Сейчас я стою перед новой задачей. Старое поколение хранителей умирает, и мои дни подходят к концу, а время по-прежнему удаляет цель: даже крошечный сборник в «Библиотеке поэта» и тот не может выйти уже одиннадцать лет (эти строки я пишу в конце декабря 1966 года). Все подлинники по-прежнему лежат на хранении в чужих руках. Мандельштам верил в государственные архивы, но я — нет: ведь уже в начале двадцатых годов разразилось «дело Ольденбурга», который принял на хранение в архив Академии наук неугодные начальству документы, имевшие, по его словам, историческую ценность; притом мы ведь не гарантированы от нового тура «культурной революции», когда снова начнут чистить архивы. И сейчас уже ясно, что я недоживу до издания этих книг и что эти книги не потеряли ценности, отлеживаясь в ящиках чужих столов. Вот почему я обращаюсь к Будущему, которое подведет итоги, и прошу это Будущее, даже если оно за горами, исполнить мою волю. Я имею право на волеизъявление, потому что вся моя жизнь ушла на хранение горсточки стихов и прозы погибшего поэта. Это не вульгарное право вдовы и наследницы, а право товарища черных дней.

Юридическая сторона дела такова: после реабилитации по второму делу меня механически, как и других вдов реабилитированных писателей, ввели в права наследства на 15 лет (до 1972 года), как у нас полагается по закону. Вся юридическая процедура происходила не в Союзе писателей, а просто у нотариуса, и потому мне не чинили никаких препятствий и все произошло, как у людей. Юридический акт о введении в права наследства лежит в ящике стола, потому что я получила оседлость, а до этого я около десяти лет держала его в чемодане. Теоретически я могла бы запретить печатать Мандельштама — положительный акт: разрешить — не в моей власти. Но, во-первых, со мною никто не станет считаться, во-вторых, его все равно не печатают и лишь изредка какие-то озорные журнальчики или газеты возьмут и тиснут случайную публикацию из своих «бродячих списков» — ведь, как говорила Анна Андреевна, мы живем в «догутенберговской эпохе» и «бродячие списки» нужных книг распространяются активнее, чем печатные издания. Эти журнальчики, если будет их милость, присылают мне за свои публикации свой дружеский ломаный грош, и я ему радуюсь, потому что в нем веянье новой жизни… Вот и все мои наследственные права, и, как я уже сказала, со мной никто не считается. И я тоже ни с кем и ни с чем не собираюсь считаться и в своем последнем волеизъявлении веду себя так, будто у меня в столе не нотариальная филькина грамота, а полноценный документ, признавший и утвердивший мои непререкаемые права на это горестное наследство.

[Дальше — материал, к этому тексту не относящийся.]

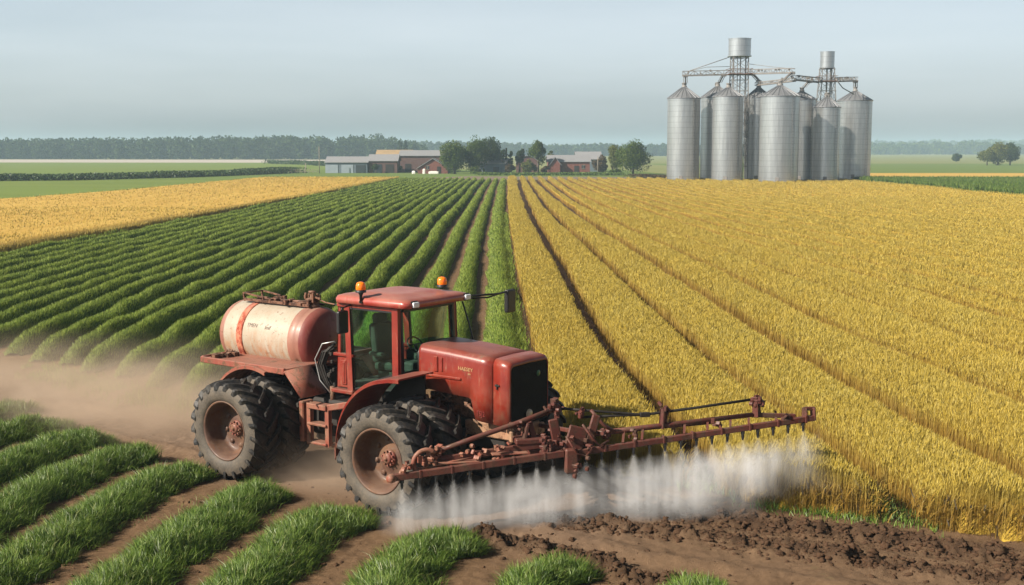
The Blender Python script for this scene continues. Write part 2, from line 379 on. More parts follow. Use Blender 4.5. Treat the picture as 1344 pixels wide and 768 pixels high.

А если кто задумает оспаривать мое моральное и юридическое право распоряжаться этим наследством, я напомню вот о чем: когда наша монументальная эпоха выписывала ордер на мой арест, отнимала у меня последний кусок хлеба, гнала с работы, издевалась, сделала из меня бродягу, выселяла из Москвы не только в 38, но и в 58 году, ни один человек не изволил усумниться в полноте моих вдовьих прав и в целесообразности такого со мной обращения. Я уцелела и сохранила остатки архива наперекор и вопреки советской литературе, государству и обществу, по вульгарному недосмотру с их стороны. Есть замечательный закон: убийца всегда недооценивает силы своей жертвы, для него растоптанный и убиваемый — это «горсточка лагерной пыли», дрожащая тень Бабьего Яра… Кто поверит, что они могут воскреснуть и заговорить?… Убивая, всякий убийца смеется над своей жертвой и повторяет: «Разве это человек? разве это называется поэтом?» Тот, кто поклоняется силе, представляет себе настоящего человека и настоящего поэта в виде потенциального убийцы: «Этот нам всем покажет»… Такая недооценка своих замученных, исстрадавшихся жертв неизбежна, и именно благодаря ей позабыли обо мне и о моей горсточке бумаг. И это спасение наперекор и вопреки всему дает мне право распоряжаться моим юридически оформленным литературным наследством.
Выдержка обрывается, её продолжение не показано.